SOURCE DATA:
>>>

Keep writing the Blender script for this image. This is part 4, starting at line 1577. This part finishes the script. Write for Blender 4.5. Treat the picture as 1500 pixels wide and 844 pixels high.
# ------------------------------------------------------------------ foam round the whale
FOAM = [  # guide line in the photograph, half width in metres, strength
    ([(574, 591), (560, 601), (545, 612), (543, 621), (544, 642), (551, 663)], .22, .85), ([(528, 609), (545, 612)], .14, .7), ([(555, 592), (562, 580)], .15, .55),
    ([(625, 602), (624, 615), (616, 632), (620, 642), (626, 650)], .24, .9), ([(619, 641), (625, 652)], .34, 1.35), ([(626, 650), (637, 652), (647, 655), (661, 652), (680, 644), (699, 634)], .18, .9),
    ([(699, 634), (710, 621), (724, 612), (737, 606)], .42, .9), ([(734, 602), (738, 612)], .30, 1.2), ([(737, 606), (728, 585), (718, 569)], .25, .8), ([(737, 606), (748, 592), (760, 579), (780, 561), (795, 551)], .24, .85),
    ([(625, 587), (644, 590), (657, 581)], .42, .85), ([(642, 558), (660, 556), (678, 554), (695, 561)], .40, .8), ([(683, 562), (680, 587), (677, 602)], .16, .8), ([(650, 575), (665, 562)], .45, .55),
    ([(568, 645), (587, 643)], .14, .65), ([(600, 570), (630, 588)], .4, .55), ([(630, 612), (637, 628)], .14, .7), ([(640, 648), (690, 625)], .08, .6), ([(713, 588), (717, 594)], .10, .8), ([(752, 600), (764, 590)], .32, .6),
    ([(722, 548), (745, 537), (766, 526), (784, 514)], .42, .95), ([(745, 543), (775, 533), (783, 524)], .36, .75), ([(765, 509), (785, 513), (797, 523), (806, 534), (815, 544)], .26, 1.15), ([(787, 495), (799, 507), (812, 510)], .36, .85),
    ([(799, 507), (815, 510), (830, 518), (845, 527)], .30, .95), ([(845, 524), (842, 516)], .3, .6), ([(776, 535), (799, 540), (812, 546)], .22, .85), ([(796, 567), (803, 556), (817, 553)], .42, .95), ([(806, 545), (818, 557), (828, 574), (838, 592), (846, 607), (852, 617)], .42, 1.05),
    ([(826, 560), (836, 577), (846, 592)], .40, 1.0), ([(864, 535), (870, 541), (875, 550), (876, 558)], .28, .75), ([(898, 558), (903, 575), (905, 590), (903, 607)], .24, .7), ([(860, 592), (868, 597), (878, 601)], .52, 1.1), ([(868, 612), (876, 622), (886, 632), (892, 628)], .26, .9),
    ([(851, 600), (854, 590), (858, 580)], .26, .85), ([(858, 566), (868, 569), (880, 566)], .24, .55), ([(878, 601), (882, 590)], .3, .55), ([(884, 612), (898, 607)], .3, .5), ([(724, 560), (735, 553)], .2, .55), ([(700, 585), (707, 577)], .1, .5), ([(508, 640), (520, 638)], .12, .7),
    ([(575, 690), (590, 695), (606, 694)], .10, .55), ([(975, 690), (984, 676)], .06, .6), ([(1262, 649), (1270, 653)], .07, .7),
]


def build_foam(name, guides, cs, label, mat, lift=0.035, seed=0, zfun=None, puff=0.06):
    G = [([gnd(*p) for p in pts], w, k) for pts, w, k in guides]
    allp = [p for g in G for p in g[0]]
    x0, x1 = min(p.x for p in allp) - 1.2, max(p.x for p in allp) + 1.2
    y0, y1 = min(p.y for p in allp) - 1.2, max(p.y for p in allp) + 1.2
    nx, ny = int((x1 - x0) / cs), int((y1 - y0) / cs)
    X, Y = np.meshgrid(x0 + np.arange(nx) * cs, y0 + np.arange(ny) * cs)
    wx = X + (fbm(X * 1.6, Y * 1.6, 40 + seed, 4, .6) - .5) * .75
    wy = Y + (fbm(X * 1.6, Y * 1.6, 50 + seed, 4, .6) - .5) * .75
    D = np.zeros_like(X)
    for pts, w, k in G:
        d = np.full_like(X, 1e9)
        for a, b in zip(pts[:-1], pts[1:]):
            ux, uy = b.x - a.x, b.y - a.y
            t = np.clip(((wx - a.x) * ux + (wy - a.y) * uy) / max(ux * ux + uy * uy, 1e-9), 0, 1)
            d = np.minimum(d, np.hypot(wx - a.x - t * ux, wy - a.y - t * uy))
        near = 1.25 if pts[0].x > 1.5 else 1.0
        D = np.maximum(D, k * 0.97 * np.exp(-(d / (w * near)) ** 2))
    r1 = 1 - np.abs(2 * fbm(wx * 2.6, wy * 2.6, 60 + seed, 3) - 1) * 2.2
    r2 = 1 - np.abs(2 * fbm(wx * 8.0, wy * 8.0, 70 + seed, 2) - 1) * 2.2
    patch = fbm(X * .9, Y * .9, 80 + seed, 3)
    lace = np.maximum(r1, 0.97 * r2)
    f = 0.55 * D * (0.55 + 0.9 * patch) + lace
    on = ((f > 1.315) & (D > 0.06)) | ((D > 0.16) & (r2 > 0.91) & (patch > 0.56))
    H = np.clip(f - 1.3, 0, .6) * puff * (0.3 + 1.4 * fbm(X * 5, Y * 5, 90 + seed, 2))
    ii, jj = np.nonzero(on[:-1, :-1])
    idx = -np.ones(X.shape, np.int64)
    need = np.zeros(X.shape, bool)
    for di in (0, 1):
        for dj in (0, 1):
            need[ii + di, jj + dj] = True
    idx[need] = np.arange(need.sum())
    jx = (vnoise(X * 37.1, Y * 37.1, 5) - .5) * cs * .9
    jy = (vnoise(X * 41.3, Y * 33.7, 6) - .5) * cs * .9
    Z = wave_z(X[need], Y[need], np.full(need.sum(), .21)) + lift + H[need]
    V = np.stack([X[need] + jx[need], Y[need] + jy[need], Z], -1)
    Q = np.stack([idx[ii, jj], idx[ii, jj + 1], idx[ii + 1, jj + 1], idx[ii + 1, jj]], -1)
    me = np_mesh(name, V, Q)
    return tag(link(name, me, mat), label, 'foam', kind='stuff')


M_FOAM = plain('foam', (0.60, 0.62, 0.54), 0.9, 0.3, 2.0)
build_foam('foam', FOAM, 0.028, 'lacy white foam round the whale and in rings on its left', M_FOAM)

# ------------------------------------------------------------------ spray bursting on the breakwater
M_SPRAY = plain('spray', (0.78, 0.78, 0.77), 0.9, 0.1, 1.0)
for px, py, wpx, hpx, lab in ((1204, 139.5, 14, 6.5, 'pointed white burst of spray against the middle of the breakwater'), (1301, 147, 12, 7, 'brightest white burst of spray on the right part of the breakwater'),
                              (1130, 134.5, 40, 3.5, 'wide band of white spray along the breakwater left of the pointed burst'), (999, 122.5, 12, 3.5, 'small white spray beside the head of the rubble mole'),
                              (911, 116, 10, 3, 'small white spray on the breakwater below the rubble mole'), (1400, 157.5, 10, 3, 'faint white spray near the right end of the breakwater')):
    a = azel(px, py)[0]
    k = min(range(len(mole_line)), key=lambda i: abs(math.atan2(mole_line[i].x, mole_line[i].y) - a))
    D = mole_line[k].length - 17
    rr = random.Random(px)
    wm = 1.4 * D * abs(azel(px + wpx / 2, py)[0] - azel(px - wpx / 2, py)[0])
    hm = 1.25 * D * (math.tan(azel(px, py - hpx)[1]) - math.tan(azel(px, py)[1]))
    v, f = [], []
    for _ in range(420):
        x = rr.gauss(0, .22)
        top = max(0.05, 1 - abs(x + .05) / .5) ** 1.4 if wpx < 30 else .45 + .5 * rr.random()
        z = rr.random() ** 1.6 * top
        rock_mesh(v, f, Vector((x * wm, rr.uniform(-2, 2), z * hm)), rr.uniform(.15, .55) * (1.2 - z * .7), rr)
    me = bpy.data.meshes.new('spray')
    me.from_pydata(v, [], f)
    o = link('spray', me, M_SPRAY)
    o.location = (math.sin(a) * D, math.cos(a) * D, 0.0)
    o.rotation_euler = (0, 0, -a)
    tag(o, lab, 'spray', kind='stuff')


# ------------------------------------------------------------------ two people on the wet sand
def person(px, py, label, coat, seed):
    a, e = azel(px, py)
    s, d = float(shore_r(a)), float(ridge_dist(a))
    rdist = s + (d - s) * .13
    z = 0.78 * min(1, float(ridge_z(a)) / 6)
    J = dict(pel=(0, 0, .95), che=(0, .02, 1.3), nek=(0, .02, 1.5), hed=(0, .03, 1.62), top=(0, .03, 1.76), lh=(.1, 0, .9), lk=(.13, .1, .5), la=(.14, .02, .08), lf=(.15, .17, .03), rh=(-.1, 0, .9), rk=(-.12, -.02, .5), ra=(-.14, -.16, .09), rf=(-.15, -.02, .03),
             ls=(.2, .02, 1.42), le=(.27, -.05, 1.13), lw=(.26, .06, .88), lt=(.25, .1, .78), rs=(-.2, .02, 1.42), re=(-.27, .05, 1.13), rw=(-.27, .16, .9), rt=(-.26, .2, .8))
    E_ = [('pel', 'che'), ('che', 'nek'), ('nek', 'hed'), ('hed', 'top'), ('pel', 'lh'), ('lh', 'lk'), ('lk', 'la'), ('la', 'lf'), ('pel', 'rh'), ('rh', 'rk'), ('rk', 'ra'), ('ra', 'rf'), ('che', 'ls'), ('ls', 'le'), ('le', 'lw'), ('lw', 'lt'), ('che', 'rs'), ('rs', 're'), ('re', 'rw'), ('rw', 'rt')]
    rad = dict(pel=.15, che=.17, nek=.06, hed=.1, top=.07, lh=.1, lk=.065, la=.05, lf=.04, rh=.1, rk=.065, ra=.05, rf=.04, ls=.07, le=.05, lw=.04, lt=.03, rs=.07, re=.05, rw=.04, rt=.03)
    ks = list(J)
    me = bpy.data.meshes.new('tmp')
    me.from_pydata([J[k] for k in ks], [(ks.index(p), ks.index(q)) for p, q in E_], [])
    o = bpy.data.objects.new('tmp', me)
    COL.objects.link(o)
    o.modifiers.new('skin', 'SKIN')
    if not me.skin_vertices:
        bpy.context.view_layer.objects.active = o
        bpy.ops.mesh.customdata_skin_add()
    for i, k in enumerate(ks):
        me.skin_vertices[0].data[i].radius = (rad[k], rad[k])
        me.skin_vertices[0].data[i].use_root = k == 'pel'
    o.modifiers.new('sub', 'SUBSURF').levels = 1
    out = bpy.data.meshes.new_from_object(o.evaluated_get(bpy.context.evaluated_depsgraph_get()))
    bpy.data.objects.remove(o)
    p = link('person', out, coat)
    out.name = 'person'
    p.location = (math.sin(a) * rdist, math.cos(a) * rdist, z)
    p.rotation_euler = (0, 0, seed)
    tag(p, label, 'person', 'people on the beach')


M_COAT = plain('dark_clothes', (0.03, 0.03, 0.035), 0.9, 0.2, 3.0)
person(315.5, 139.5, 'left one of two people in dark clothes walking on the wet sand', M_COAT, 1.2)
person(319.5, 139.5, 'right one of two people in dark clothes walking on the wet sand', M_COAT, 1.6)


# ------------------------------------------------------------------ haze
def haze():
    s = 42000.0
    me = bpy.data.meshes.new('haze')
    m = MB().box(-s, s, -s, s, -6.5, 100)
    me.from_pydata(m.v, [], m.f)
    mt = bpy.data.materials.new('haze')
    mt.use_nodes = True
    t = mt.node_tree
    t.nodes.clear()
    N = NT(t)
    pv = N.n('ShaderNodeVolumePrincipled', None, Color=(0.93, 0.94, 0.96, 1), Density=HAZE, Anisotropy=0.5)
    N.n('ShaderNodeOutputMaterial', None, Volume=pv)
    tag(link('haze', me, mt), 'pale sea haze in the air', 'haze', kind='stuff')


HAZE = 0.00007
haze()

<<<

Find all lines where the word "part" appears. Copy them.

Keep writing the Blender script for this image. This is part 4, starting at line 1577. This part finishes the script. Write for Blender 4.5. Treat the picture as 1500 pixels wide and 844 pixels high.
for px, py, wpx, hpx, lab in ((1204, 139.5, 14, 6.5, 'pointed white burst of spray against the middle of the breakwater'), (1301, 147, 12, 7, 'brightest white burst of spray on the right part of the breakwater'),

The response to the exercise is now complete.